Complaint about learned Judges reference to subordinate court proceedings has no merit. The proceedings were produced as exhibit and the court had a duty to refer to it as well. We have also referred to it as it was produced as evidence.
We think we have said enough to indicate that this appeal must be allowed. Mr. Okong’o did admit that the amount of Kshs.500,000 awarded as general damages for malicious prosecution was well beyond the damages that was even sought by the deceased. He also admitted that the amount of Kshs.11,080 awarded by the learned Judge as two months’ salary in lieu of notice was not pleaded. We agree with him, but we do not agree that in the circumstances of this case, the learned Judge could award whatever he felt proper even if the same was not sought. In this case the two awards above were not canvassed and left to the court to decide as was in the case in ODD JOBS VS RUBI (1970) EA 476. In any case, from what we have stated as concerns our view on whether or not malicious prosecution and unlawful dismissal were proved, the issue as to whether those awards should stand or not is neither here nor there as the basis upon which they were founded no longer exists. As to deceased’s dues under the provident fund, we note that there was no prayer for that and in any case we have found that his summary dismissal was based on sound grounds.
In conclusion, the appeal is allowed.

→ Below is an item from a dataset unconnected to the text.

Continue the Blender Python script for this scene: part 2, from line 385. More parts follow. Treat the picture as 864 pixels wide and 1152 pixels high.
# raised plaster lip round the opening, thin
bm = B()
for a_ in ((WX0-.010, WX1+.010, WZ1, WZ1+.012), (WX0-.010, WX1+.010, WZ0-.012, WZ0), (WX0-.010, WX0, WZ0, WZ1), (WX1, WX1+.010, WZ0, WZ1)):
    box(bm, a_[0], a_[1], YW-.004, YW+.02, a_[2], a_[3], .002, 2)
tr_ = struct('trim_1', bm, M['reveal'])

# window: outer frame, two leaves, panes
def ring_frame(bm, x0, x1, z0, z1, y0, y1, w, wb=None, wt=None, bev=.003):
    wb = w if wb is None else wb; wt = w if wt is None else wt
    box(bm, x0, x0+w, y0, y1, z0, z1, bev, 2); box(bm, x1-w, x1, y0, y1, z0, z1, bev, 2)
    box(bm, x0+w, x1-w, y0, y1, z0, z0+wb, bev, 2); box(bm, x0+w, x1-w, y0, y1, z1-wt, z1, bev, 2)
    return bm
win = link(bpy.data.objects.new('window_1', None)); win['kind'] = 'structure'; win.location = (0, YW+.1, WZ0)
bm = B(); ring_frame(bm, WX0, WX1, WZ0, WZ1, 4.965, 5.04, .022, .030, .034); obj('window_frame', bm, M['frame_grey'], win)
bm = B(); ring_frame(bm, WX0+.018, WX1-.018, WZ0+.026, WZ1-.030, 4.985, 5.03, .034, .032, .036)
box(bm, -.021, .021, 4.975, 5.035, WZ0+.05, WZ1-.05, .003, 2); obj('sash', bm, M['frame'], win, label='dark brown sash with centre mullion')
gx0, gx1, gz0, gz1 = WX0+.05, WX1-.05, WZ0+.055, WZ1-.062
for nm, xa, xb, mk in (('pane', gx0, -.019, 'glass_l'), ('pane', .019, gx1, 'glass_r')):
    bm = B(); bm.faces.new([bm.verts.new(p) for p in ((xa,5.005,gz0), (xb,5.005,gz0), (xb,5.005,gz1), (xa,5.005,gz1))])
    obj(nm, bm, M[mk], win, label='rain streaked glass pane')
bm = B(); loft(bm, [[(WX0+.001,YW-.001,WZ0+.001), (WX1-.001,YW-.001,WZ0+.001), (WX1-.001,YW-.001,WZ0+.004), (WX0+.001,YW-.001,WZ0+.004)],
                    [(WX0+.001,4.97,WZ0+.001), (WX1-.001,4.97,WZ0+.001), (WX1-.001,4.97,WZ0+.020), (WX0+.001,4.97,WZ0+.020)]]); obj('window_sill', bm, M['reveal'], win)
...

The judgment and decision of the High Court is set aside. The respondent’s case in the High Court is dismissed. Costs of the appeal and of the High Court to be paid to the appellant. We understand the amount awarded to the respondent in the High Court had been paid to the respondent’s estate. If that be so then same be refunded. Judgment accordingly.
DATED and DELIVERED at MOMBASA this 16th day of MARCH, 2012.
J.W. ONYANGO OTIENO
……………………………….
JUDGE OF APPEAL
ALNASHIR VISRAM
………………………………
JUDGE OF APPEAL
H.M. OKWENGU
……………………………..
JUDGE OF APPEAL
I certify that this is atrue copy of the original.